Strong-Huttig Education Association
An affiliate of the AEA and NEA
What does membership in SHEA, AEA, and NEA Mean?
Our goal is to educate all children!!!!!
Help Us Bring Our Mission To Life!!!

The Arkansas Education Association

We, the members of the Arkansas Education Association, are the voice of the education professionals. Our work is fundamental to the state, and we accept the profound trust placed in us.

Our Vision as the AEA

Our vision is a great public school for every student.

Our Mission

Our mission is to advocate for education professionals and to unite our members and the state to fulfill the promise of public education to prepare every student to succeed in a diverse and interdependent world.

Our Core Values

These principles guide our work and define our mission:

Equal Opportunity– We believe public education is the gateway to opportunity. All students have the human and civil right to a quality public education that develops their potential, independence, and character.

A Just Society– We believe public education is vital to building respect for the worth, dignity, and equality of every individual in our diverse society.

Democracy– We believe that public education is the cornerstone of our republic. Public education provides individuals with the skills to be involved, informed, and engaged in our representative democracy.

Professionalism– We believe that the expertise and judgment of education professionals are critical to student success. We maintain the highest professional standards, and we expect the status, compensation, and respect due to professionals.

Partnership– We believe that partnerships with parents, families, communities, and other stakeholders are essential to quality public education and student success.

Collective Action– We believe individuals are strengthened when they work together for the common good. As education professionals, we improve both our professional status and the quality of public education when we unite and advocate collectively.

Adopted by the Arkansas Education Association's Representative Assembly in April 2007.



What does the AEA/NEA do for its members?

2008– We improved school funding for salaries and Pre-K and helped establish a professional licensure board.

2009– AEA’s legislative efforts helped to secure an extra $15 million a year for health insurance; made improvements to the Code of Ethics and the personnel policy committees; and stopped legislation to reduce planning time for teachers, Education Support Professionals break time and the public school minimum wage.

2010– The AEA worked with the Governor and our friends in the Arkansas General Assembly’s fiscal session to secure an increase in public school funding.

2011– The AEA worked with our friends in the Arkansas General Assembly and other public education stakeholders to pass the most comprehensive teacher evaluation and support system legislation in the state’s history.

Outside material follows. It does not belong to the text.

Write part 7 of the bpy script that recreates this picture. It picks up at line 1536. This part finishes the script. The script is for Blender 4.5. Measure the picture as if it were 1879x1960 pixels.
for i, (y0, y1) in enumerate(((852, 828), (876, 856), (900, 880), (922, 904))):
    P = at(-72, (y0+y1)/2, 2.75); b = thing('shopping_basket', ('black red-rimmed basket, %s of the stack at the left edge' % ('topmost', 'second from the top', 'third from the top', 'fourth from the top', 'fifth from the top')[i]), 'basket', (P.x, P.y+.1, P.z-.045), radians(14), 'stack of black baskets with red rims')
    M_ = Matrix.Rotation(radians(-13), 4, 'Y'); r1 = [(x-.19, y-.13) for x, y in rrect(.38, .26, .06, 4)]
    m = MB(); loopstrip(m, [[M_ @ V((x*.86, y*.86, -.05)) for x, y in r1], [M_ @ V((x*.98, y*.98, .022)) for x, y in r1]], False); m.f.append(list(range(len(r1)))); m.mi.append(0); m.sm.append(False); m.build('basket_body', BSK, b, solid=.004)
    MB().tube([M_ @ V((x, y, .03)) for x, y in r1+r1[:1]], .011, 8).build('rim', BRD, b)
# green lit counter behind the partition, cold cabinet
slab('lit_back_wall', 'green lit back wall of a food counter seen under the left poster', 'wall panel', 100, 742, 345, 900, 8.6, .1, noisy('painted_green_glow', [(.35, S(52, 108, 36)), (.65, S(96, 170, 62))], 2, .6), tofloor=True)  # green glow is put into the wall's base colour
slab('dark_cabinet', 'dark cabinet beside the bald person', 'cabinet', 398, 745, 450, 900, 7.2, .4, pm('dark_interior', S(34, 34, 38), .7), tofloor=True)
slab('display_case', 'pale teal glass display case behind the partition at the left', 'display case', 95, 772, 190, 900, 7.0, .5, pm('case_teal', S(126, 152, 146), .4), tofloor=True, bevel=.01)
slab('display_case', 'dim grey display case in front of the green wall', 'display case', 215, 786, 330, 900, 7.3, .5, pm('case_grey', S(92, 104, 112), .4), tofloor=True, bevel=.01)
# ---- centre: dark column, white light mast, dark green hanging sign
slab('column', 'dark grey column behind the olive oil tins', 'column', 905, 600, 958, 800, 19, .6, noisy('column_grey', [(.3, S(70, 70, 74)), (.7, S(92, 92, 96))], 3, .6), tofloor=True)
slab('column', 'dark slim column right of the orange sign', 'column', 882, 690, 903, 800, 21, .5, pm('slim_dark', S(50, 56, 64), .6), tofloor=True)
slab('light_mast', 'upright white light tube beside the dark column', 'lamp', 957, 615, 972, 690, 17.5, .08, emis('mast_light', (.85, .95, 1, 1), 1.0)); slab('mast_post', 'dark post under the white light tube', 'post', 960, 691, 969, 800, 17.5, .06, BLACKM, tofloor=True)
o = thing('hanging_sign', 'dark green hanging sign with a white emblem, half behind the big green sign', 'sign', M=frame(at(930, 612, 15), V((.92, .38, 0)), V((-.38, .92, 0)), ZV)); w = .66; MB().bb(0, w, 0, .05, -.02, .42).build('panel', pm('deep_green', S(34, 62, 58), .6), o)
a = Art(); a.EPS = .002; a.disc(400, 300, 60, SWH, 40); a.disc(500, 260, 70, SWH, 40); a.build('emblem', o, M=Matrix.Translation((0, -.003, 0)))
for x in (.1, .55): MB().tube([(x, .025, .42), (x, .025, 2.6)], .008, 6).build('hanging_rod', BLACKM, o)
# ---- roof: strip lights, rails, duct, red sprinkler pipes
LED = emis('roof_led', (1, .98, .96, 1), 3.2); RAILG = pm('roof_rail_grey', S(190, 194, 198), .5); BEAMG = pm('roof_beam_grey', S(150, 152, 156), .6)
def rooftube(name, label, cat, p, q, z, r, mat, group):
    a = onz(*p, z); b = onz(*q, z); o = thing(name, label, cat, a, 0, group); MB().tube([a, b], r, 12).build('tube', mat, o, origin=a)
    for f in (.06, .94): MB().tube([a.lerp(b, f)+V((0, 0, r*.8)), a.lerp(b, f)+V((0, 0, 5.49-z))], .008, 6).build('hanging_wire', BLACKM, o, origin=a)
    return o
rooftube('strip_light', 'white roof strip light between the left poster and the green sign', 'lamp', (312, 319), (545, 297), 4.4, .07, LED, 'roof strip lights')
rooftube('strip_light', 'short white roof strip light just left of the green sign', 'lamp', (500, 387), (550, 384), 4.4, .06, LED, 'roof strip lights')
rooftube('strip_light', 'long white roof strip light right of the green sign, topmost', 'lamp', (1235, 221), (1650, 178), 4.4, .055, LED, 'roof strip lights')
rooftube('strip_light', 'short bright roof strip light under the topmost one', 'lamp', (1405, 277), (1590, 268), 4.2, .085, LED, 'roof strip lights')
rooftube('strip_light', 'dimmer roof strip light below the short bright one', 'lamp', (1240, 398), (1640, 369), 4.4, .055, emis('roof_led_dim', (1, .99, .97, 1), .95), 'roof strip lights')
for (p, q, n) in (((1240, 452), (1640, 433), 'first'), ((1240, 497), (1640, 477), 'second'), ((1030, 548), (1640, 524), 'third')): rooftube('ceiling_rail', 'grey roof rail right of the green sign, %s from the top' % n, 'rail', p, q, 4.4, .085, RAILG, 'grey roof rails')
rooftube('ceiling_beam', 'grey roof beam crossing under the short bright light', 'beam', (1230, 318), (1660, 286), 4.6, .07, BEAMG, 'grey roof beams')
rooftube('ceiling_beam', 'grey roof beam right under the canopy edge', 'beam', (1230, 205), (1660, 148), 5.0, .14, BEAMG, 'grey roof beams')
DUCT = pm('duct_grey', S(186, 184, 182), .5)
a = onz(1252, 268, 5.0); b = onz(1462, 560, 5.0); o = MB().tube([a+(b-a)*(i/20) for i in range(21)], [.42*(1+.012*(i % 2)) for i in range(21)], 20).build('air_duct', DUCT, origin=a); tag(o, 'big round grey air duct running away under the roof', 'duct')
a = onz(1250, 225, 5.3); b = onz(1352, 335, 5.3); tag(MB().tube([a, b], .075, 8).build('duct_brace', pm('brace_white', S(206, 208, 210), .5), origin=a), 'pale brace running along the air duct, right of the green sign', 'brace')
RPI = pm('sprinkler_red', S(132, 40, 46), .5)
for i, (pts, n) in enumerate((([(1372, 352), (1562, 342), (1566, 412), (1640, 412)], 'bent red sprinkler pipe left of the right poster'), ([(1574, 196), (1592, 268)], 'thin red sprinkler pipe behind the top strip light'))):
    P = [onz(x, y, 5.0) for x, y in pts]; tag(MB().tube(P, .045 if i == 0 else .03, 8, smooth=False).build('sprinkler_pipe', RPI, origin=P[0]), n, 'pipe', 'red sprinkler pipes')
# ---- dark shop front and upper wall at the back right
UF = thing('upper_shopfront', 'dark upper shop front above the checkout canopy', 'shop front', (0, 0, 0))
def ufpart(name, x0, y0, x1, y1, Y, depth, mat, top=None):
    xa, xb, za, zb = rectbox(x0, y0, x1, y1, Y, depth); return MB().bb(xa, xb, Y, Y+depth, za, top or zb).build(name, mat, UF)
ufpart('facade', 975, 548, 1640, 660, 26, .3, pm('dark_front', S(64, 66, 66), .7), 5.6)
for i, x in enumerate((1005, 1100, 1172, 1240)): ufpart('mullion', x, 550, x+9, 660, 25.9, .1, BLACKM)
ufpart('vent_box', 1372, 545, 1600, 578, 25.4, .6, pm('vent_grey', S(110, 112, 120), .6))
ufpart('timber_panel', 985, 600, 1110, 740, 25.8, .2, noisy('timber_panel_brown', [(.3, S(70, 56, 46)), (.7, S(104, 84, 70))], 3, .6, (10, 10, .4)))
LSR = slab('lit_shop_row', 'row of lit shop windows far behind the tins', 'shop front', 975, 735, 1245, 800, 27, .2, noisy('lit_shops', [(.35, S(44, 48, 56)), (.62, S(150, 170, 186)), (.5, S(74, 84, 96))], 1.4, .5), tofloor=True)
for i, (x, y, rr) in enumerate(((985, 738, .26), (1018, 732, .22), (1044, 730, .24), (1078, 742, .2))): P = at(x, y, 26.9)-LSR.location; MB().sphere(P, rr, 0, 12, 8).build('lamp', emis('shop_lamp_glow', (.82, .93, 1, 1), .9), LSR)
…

While avoiding several serious problems in the initial draft of the legislation, the AEA believes that Act 1209 of 2011 establishes a framework for a comprehensive teacher evaluation system with clear performance standards designed to help teachers enhance their own practices and improve student learning. The bill recognizes that student learning is the foundation of teacher effectiveness and that many factors impact student learning, not all of which are under the control of the teacher or the school, and that evidence of student leaning should not be limited to a single assessment.


Where NEA Stands with No Child Left Behind (NCLB)

 (NCLB) is the current incarnation of President Lyndon Johnson’s Elementary and Secondary Education Act of 1965 (ESEA), whose purpose was to raise achievement and close achievement gaps. NEA strongly supports these goals and is working to give all children great public schools. But educators know that NCLB as currently written can’t get us there.

NEA has made many proposals for rewriting and improving the law.

In brief:

—ESEA should promote innovation, high expectations, and encourage development of 21st century skills in public schools.

—ESEA should end the obsession with high-stakes, poor-quality tests by developing high-quality assessment systems that provide multiple ways for students to show what they have learned.

—ESEA should help provide great educators and school leaders for every student.

—ESEA should promote public education as a shared responsibility of parents, communities, educators, and policymakers.

—ESEA should provide increased funding to all states and school districts to meet the growing demand for globally-competitive education of U.S. students.